The integration of the States could certainly be termed as the crowning achievement of Vallabhbhai Patel's life. But for him, this may not have been achieved easily and quickly.
As Minister of Home Affairs, he presided over efforts to bring back order and peace to a country ravaged by communal strife unprecedented in its history. He accomplished this task with the ruthless efficiency of a great administrator.
He sorted out the problems of partition, restored law and order and dealt with the rehabilitation of thousands of refugees with great courage and foresight. He reorganised our Services which had become depleted with the departure of the British and formed a new Indian Administrative Service, to provide a stable administrative base to our new democracy.

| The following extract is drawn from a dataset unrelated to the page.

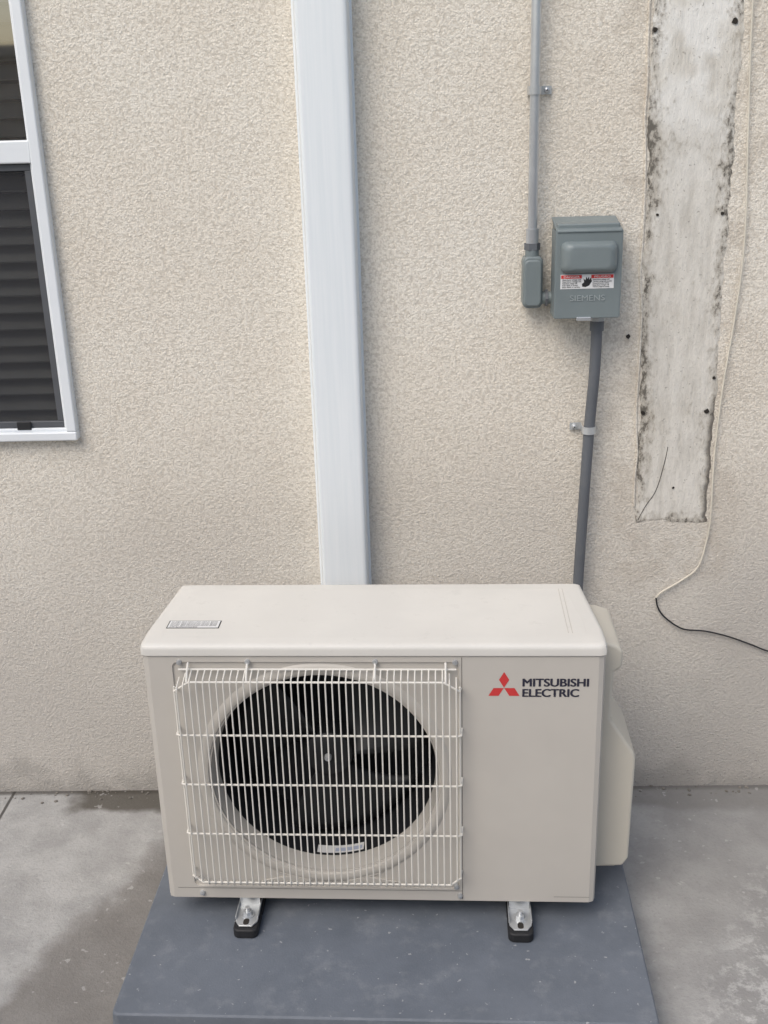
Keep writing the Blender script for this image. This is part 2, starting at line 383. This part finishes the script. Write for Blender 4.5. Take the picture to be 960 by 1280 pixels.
text('danger_text','DANGER',lx0+.006,lz1-.0062,-.0896,.0055,'label',db,.030)
text('danger_text','PELIGRO',lx1-.037,lz1-.0062,-.0896,.0055,'label',db,.030)
for a in (lx0+.003,lx1-.040):
    for i in range(5): text('label_line',random.choice(('Hazardous voltage will','Disconnect power before','cause death or serious','Tension peligrosa puede')),a,lz1-.0110-.0034*i,-.0893,.0034,'ink',db,random.uniform(.028,.036))
cxh=(lx0+lx1)/2
prism('pictogram_hand',[(cxh-.009,lz0+.004),(cxh-.003,lz0+.003),(cxh+.004,lz0+.006),(cxh+.009,lz0+.014),(cxh+.007,lz0+.021),(cxh+.004,lz0+.017),(cxh+.003,lz0+.023),(cxh+.0005,lz0+.018),(cxh-.002,lz0+.023),(cxh-.003,lz0+.016),(cxh-.007,lz0+.019),(cxh-.006,lz0+.012),(cxh-.010,lz0+.009)],'y',-.0893,-.0888,'ink',db)
text('embossed_name','SIEMENS',x0+.029,1.152,-.0888,.0155,'emb',db,.066,.0010,0)
box('hasp',.793,.820,-.092,-.080,z0-.004,z0+.003,'galv',db,.001)
box('knockout_plate',.813,.826,-.074,-.060,z0-.006,z0+.002,'galv',db,.001)

# ------------------------------------------------------------------ whip conduit
wc=empty('electrical_conduit')
wp=[(.840,-.045,1.10),(.839,-.043,1.0),(.834,-.034,.88),(.828,-.033,.7),(.823,-.033,.53),(.8225,-.045,.44),(.823,-.09,.38),(.823,-.16,.36)]
tube('pipe',smoothpts(wp,8),.0112,'greycond',wc,18)
tube('connector',[(.840,-.045,1.112),(.840,-.045,1.086)],.0138,'greycond',wc,18)
tube('locknut',[(.840,-.045,1.1195),(.840,-.045,1.106)],.0165,'zinc',wc,8)
strap(wc,.8335,.880,-.034,.0112)
for ob in [o for o in wc.children if o.name.startswith('strap')]:
    for v in ob.data.vertices: v.co.x=2*.8335-v.co.x
    ob.data.flip_normals()

# ------------------------------------------------------------------ loose cable on wall
cab=empty('wall_cable')
W_=[(1.105,1.9),(1.104,1.67),(1.115,1.45),(1.125,1.25),(1.119,1.1),(1.105,.95),(1.100,.8),(1.102,.68),(1.098,.62),(1.083,.56),(1.05,.528),(1.01,.503),(.998,.488)]
tube('cable_light',smoothpts([(x,-.007-.002*(i%2),z) for i,(x,z) in enumerate(W_)],8),.0020,'cablew',cab,8)
W2=[(.998,.488),(1.003,.465),(1.02,.44),(1.06,.412),(1.11,.405),(1.16,.392),(1.21,.372),(1.26,.352),(1.34,.34),(1.6,.32),(2.0,.35)]
tube('cable_dark',smoothpts([(x,-.007-.001*(i%2),z) for i,(x,z) in enumerate(W2)],8),.0018,'ink',cab,8)
tube('old_caulk',smoothpts([(.918+random.uniform(-.003,.003)+(1.7-z)*.024,-.002,z) for z in [1.9-.06*i for i in range(21)]],4),.0022,'wall',wall,6)

# ------------------------------------------------------------------ pad and AC unit
OY=-.5297; RZ=-.0276
pad=empty('equipment_pad',(0,OY,0),RZ)
bm=bmesh.new()
loops=[[bm.verts.new((p[0],p[1],z)) for p in rrect(-.048-g,.875+g,-.236-g,.470+g,.012+g)] for z,g in ((0,.006),(.066,.001),(.072,0),(.075,-.003))]
for A,B in zip(loops,loops[1:]):
    for i in range(len(A)): bm.faces.new((A[i],A[(i+1)%len(A)],B[(i+1)%len(A)],B[i]))
bm.faces.new(loops[-1]); finish(bm,'pad_slab','pad',pad)

ac=empty('air_conditioner_outdoor_unit',(0,OY,0),RZ)
ZB,ZT,D=.125,.655,.252; ZL=ZT-.020
outline=[(0.0,.012),(.0035,.0035),(.012,0),(.784,0),(.7925,.0035),(.796,.012),(.796,.06),(.779,D-.004),(.774,D),(.020,D),(.015,D-.004),(.0,.06)]
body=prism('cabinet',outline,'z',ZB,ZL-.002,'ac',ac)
body.modifiers.clear()
fx,fz=.307,.390
def cyl(name,r,y0,y1):
    bm=bmesh.new(); n=96; A=[bm.verts.new((fx+r*math.cos(2*math.pi*k/n),y0,fz+r*math.sin(2*math.pi*k/n))) for k in range(n)]; B=[bm.verts.new((v.co.x,y1,v.co.z)) for v in A]
    bm.faces.new(A); bm.faces.new(B[::-1])
    for k in range(n): bm.faces.new((A[k],A[(k+1)%n],B[(k+1)%n],B[k]))
    return finish(bm,name,'ac',None,False)
c1=cyl('cut',.2045,-.02,.22); c1.parent=ac
c2=prism('cut2',rrect(.053,.547,.152,ZL-.014,.010),'y',-.02,.0035,'ac',ac); c2.modifiers.clear()
apply_bool(body,[c1,c2])
for p in body.data.polygons: p.use_smooth=False
b=body.modifiers.new('bv','BEVEL'); b.width=.0016; b.segments=3; b.limit_method='ANGLE'; b.angle_limit=math.radians(50)
def seam(a,b_,w=.0012,y=-.0004):
    bm=bmesh.new(); a=Vector((a[0],0,a[1])); b2=Vector((b_[0],0,b_[1])); d=(b2-a).normalized(); n=Vector((-d.z,0,d.x))*w/2
    vs=[bm.verts.new((q.x,y,q.z)) for q in (a-n,b2-n,b2+n,a+n)]; bm.faces.new(vs); finish(bm,'panel_seam','seam',ac,False)
seam((.5525,ZB+.004),(.5525,ZL-.004)); seam((.02,.1475),(.552,.1475),.001); seam((.72,.137),(.785,.137),.0008)
box('lid_shadow_gap',.006,.790,.004,.2,ZL-.0025,ZL+.001,'seam',ac)
lo=[(-.002,.010),(.0005,.001),(.010,-.003),(.786,-.003),(.7955,.001),(.798,.010),(.798,.055),(.780,D+.002),(.773,D+.006),(.021,D+.006),(.014,D+.002),(-.002,.055)]
def inset(pts,d):
    cx=.4; cy=.12; return [(p[0]+(d if p[0]<cx else -d),p[1]+(d if p[1]<cy else -d)) for p in pts]
bm=bmesh.new(); loops=[[bm.verts.new((p[0],p[1],z)) for p in inset(lo,g)] for z,g in ((ZL,0),(ZT-.009,0),(ZT-.004,.0016),(ZT-.0012,.005),(ZT,.011),(ZT,.030),(ZT+.0014,.033))]
bm.faces.new(loops[0])
for A,B in zip(loops,loops[1:]):
    for i in range(len(A)): bm.faces.new((A[i],A[(i+1)%len(A)],B[(i+1)%len(A)],B[i]))
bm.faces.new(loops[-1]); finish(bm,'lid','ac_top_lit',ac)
box('lid_crease',.742,.743,.04,.225,ZT+.001,ZT+.0019,'ac',ac); box('lid_crease',.735,.736,.04,.225,ZT+.001,ZT+.0019,'ac',ac)
def tquad(name,x0,x1,y0,y1,z,mat): box(name,x0,x1,y0,y1,z-.0006,z,mat,ac)
tquad('sticker_border',.032,.126,.060,.090,ZT+.0020,'ink'); tquad('sticker',.0338,.1242,.0616,.0884,ZT+.0023,'label')
for i in range(5): text('sticker_text','CAUTION  READ INSTALLATION MANUAL BEFORE',.037,.0825-.0050*i,ZT+.0024,.0042,'ink',ac,.083 if i<4 else .05,.0001,0,1,True)
C=(fx,0,fz)
lathe('fan_ring',[(.228,.0036),(.2250,.0020),(.221,-.0006),(.214,-.0014),(.209,.0005),(.2055,.006),(.203,.014),(.1995,.030),(.1985,.042)],C,'ac',ac)
lathe('fan_shroud',[(.1985,.042),(.1975,.06),(.198,.18)],C,'dark',ac)
lathe('coil_back',[(.203,.18),(.1,.1801),(.0005,.1802)],C,'coil',ac)
for sgn in (-1,1):
    xx=fx+sgn*.045
    prism('panel_chevron',[(xx-sgn*.0,.159),(xx+sgn*.085,.164),(xx+sgn*.030,.176),(xx+sgn*.055,.186),(xx-sgn*.012,.167)][::sgn],'y',.0005,.0038,'ac',ac,.001,2)
bm=bmesh.new()
for b_ in range(3):
    a0=2*math.pi*b_/3+.5; NR,NA=8,10; G=[]
    for i in range(NR+1):
        r=.045+(.185-.045)*i/NR; row=[]
        sw=.9+.35*(i/NR); off=.35*(i/NR)
        for j in range(NA+1):
            t=j/NA; a=a0+off+sw*(t-.5)*1.25; y=.105+(t-.5)*.05+.012*(i/NR)
            row.append(bm.verts.new((fx+r*math.cos(a),y,fz+r*math.sin(a))))
        G.append(row)
    for i in range(NR):
        for j in range(NA): bm.faces.new((G[i][j],G[i][j+1],G[i+1][j+1],G[i+1][j]))
o=finish(bm,'fan_blades','blade',ac); m=o.modifiers.new('s','SOLIDIFY'); m.thickness=.003
lathe('fan_hub',[(.0005,.068),(.030,.070),(.044,.078),(.048,.095),(.048,.12)],C,'blade',ac,48)
lathe('hub_nut',[(.0005,.060),(.005,.060),(.007,.063),(.007,.070)],C,'zinc',ac,12)
bm=bmesh.new()
def arc(a0,a1,y0,y1,r=.1965,n=14):
    A=[];B=[]
    for k in range(n+1):
        a=math.radians(a0+(a1-a0)*k/n); A.append(bm.verts.new((fx+r*math.cos(a),y0,fz+r*math.sin(a)))); B.append(bm.verts.new((fx+r*math.cos(a),y1,fz+r*math.sin(a))))
    for k in range(n): bm.faces.new((A[k],A[k+1],B[k+1],B[k]))
arc(262,288,.046,.068); finish(bm,'shroud_label','label',ac)
bm=bmesh.new(); arc(272,287,.050,.060,.1960); finish(bm,'shroud_label_print','sticker',ac)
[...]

While Gandhiji gave to the Congress a programme for a broad-based action, it was Vallabhbhai who built up the Party machine to carry out that programme. No one before Vallabhbhai had given adequate thought to the need to have an effective organisation, but Vallabhbhai realised this need during his campaigns and devoted his organisational talents and energy to the building up of the strength of the Party which could be geared to fight in an organised and effective manner.
His grip over the Party organisation was complete. Vallabhbhai Patel was thus one of the chief architects and guardians of India's freedom and his contribution towards consolidating the freedom of the country remains unrivalled.
He died on December 15, 1950, leaving behind a son, Dahyabhai Patel, and a daughter, Maniben Patel.